Kano: Between terrorism and development

MY visit to Kano last weekend was overshadowed by the attempted assassination of the highly revered Emir of Kano, Alhaji Ado Bayero. He escaped the assassins’ bullets narrowly but his entourage harvested some unfortunate deaths in the process.

The attempt was the boldest expression of the depth of chasm in our society. From basic levels of state competence, it seemed those who carried out the audacious act were privy to the workings of the Emir’s activities, especially as they concerned his movement that fateful day.

It was also obvious there was no security worth its name around the Emir, except his traditional dogarai, who sacrificed their own lives for the Emir to live!

It was instructive that the assassination attempt took place in broad daylight on the ever-busy Zoo Road in Kano. On Monday morning, I went to the scene of the incident to take in the atmosphere; it was clear that we are dealing with a society of a seriously fractured social structure.

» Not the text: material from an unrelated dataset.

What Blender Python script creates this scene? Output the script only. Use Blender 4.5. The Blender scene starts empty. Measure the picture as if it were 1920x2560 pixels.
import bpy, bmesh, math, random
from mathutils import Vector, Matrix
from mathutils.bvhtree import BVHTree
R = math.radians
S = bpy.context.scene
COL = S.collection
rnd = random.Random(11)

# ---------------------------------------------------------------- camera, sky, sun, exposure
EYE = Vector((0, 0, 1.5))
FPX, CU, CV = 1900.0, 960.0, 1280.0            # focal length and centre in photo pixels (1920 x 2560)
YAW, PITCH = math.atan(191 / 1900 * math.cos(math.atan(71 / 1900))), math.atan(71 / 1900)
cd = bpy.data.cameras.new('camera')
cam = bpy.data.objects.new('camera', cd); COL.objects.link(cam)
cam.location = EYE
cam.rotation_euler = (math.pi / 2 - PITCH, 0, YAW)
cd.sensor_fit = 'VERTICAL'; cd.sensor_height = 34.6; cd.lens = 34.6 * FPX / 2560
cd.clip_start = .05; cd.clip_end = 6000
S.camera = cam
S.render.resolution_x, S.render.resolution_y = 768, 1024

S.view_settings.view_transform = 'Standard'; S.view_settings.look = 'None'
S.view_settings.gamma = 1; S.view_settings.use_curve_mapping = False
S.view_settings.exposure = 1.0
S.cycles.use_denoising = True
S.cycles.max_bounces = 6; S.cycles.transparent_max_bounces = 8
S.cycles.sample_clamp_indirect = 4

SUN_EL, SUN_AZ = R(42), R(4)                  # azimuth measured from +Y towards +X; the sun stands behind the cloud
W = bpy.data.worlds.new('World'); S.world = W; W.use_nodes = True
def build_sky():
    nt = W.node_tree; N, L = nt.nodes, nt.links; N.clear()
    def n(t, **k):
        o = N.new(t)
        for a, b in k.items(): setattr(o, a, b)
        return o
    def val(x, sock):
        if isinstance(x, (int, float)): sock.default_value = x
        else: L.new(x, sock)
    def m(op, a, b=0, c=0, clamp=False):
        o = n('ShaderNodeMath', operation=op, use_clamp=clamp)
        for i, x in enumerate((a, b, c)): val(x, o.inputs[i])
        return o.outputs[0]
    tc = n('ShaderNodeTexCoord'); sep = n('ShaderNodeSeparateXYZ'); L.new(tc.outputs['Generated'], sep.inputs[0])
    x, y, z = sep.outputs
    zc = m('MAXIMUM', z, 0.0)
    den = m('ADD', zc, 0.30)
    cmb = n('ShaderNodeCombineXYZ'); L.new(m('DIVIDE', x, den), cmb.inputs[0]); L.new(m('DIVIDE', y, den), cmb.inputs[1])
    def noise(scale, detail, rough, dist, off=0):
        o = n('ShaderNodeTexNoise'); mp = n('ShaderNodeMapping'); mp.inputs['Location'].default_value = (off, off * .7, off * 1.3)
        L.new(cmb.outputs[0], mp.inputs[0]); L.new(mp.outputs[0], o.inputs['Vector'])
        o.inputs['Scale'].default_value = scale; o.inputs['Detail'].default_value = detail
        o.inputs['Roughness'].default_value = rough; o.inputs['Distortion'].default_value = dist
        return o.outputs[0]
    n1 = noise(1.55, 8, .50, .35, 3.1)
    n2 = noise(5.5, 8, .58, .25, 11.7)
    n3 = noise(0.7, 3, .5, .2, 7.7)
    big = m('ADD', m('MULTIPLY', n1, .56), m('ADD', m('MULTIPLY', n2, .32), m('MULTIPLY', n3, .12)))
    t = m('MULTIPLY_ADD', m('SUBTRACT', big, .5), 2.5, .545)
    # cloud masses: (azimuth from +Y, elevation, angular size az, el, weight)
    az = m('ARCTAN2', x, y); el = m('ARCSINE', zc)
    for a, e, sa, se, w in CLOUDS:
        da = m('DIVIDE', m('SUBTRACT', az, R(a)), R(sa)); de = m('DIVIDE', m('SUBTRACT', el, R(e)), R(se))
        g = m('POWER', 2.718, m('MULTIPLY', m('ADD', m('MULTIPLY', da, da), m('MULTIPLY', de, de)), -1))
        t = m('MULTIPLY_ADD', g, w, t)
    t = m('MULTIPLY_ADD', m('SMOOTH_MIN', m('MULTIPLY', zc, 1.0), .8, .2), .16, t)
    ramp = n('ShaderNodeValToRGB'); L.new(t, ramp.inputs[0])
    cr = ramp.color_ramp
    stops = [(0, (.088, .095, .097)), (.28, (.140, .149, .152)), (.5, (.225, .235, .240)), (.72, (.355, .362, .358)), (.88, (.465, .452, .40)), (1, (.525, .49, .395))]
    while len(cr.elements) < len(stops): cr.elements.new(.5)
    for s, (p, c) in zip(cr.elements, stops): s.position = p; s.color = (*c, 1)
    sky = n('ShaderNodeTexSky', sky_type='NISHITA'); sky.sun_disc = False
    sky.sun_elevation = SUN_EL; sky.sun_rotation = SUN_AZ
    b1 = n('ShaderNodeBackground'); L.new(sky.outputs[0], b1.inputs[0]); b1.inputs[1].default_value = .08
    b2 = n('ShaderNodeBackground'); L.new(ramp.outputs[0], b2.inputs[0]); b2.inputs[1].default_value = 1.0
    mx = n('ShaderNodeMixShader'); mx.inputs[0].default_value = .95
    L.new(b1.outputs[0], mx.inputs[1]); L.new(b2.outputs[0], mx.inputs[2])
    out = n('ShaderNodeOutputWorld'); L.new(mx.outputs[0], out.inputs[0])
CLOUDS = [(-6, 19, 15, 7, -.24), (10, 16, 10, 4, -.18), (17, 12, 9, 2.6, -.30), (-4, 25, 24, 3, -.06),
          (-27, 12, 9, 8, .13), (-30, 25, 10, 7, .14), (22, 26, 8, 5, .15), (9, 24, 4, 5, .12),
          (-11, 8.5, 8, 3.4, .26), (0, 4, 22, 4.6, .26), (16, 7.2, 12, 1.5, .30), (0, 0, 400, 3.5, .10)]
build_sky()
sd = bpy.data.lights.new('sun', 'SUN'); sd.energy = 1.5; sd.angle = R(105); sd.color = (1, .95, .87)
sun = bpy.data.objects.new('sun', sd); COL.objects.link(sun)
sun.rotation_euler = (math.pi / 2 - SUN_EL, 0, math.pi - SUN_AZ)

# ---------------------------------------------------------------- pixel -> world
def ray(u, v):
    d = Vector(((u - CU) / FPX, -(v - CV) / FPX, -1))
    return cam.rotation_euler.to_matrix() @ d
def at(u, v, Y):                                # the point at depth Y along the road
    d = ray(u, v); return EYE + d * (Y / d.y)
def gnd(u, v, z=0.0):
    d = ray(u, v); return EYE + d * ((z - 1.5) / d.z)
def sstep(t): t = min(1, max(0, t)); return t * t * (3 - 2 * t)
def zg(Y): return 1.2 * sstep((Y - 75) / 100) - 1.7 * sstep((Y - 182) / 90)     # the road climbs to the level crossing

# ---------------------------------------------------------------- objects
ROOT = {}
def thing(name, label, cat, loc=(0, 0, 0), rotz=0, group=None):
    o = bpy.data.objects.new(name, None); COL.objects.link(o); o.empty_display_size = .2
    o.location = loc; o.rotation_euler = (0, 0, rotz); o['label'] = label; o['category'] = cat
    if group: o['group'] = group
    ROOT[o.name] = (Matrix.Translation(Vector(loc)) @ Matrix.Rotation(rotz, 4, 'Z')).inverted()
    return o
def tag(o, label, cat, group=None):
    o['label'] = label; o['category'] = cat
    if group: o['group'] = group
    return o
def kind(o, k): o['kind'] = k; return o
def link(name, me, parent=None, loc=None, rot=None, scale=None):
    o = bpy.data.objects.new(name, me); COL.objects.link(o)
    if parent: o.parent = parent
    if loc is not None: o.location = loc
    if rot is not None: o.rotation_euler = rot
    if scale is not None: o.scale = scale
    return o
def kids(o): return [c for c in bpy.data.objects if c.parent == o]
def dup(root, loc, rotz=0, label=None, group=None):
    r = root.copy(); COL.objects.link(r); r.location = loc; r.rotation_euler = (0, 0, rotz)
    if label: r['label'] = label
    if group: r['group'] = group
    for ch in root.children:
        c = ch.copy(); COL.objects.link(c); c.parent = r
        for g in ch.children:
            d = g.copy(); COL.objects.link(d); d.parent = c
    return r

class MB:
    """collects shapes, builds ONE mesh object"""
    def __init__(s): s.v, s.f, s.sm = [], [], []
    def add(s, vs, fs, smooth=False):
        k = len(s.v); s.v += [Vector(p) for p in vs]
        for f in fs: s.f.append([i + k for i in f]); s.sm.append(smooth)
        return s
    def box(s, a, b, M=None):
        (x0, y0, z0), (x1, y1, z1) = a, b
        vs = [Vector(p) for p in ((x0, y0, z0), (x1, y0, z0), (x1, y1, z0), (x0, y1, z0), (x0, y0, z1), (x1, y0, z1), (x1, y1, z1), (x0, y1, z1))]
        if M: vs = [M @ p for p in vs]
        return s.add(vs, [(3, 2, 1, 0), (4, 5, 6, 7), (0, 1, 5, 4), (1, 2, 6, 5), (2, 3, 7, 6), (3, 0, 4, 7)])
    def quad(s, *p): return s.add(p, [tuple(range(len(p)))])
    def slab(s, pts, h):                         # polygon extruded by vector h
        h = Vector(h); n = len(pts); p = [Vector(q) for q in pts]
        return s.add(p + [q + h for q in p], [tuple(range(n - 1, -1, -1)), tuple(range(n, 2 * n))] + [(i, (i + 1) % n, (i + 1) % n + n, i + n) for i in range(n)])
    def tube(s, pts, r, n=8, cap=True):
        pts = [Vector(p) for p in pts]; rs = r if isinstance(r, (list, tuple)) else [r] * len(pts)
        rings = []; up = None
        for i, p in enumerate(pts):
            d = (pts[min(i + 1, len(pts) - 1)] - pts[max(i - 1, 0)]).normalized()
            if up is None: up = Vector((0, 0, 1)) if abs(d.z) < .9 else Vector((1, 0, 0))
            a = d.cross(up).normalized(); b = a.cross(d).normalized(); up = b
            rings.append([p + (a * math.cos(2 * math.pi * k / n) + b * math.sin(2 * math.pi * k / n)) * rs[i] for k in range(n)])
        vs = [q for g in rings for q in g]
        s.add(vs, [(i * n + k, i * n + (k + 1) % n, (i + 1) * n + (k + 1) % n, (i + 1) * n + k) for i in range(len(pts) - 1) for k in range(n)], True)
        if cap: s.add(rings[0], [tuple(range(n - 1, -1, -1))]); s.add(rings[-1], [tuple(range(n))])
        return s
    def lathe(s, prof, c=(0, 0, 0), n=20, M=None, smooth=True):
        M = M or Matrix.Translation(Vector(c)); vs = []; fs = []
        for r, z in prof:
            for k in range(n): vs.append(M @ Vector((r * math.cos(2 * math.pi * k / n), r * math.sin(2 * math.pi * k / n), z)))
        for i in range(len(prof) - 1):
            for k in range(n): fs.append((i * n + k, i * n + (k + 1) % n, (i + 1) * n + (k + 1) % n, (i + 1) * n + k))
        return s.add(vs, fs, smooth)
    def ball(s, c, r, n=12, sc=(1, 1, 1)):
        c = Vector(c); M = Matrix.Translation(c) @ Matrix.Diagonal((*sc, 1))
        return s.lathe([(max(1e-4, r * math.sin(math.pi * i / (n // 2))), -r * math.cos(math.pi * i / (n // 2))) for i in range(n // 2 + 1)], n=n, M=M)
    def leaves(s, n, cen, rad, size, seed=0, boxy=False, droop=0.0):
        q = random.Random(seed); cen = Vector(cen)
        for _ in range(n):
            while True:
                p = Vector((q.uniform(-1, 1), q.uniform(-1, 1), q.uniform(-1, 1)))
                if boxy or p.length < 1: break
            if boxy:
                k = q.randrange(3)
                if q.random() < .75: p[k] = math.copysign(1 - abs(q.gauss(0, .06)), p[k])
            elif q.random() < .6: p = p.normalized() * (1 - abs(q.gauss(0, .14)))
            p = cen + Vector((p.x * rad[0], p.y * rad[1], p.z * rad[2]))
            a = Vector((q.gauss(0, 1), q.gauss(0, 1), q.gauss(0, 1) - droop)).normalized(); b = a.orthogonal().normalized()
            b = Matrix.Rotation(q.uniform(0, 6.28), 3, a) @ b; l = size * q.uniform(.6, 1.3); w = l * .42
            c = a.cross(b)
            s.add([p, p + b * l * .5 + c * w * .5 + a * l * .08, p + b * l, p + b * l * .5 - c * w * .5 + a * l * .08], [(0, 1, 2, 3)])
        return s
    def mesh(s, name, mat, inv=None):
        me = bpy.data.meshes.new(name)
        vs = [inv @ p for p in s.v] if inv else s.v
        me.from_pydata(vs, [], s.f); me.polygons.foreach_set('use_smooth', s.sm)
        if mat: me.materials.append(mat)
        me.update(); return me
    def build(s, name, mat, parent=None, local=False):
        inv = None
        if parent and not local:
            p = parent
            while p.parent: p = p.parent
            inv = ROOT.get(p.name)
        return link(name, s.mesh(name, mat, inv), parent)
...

Kano magnifies the serious crisis which faces Northern Nigeria, and by extension, our country. It is the largest city in the region and over the past three decades has been the focus of fundamental changes at the base of the crisis we are dealing with today.

For much of the 1990s, I was reporting for the BBC and Radio France International from Kano, as well as completing postgraduate studies in Political Science. That combination gave me an insight into the multi-faceted problems building up in the society.

These range from creeping decay of rural life and the escape of young adults into the urban cities of the North; the high rate of divorce and the deformity of patterns of familial existence; the high rate of lumpenization and the huge population of street kids; structural dislocations in the wake of neo-liberal capitalist reforms; increasing retreat into religion as escape and response to the crisis of neoliberal capitalism; the utter corruption of the state in the wake of its gradual withdrawal from the social existence of the mass of the people and the consequent immiseration of the majority of the people built upon the irresponsibility of the ruling classes.

Our ruling classes took home ant-ridden faggots and consequently invited the lizards of insurgency.

At the rate we are going, and given the paucity of a deeply thought through appreciation of the serious nature of the crisis at hand, things will get worse before they can get better.

And that can come about only if the ruling class thinks beyond the simplistic mindset about the nature of the crisis we face today and the roots of that crisis. I am not hopeful about this ruling class though, because it seems too far lost on the road to perdition.

These were the troubling thoughts I have wrestled with during my stay in Kano.

Yet, even in the gloom, there were green shots of growth that seemed at odds with the enveloping gloom in Kano. I noticed the frenetic paces of development in my alma mater, the Bayero University.

New faculty offices have sprung up in the New Site with impressive developments on the Old Site as well; just as the Kwankwaso government has also been sprucing up the city in an ambitious urban renewal project.

It is clear that Kano is caught between the scourge of terrorism and the imperatives of development; but as we saw with the attempted assassination of the Emir, a new approach must be tried to pull away from an anarchic breakdown of social life in Northern Nigeria in general and Kano, in particular. And there isn’t a lot of time left to make the right move.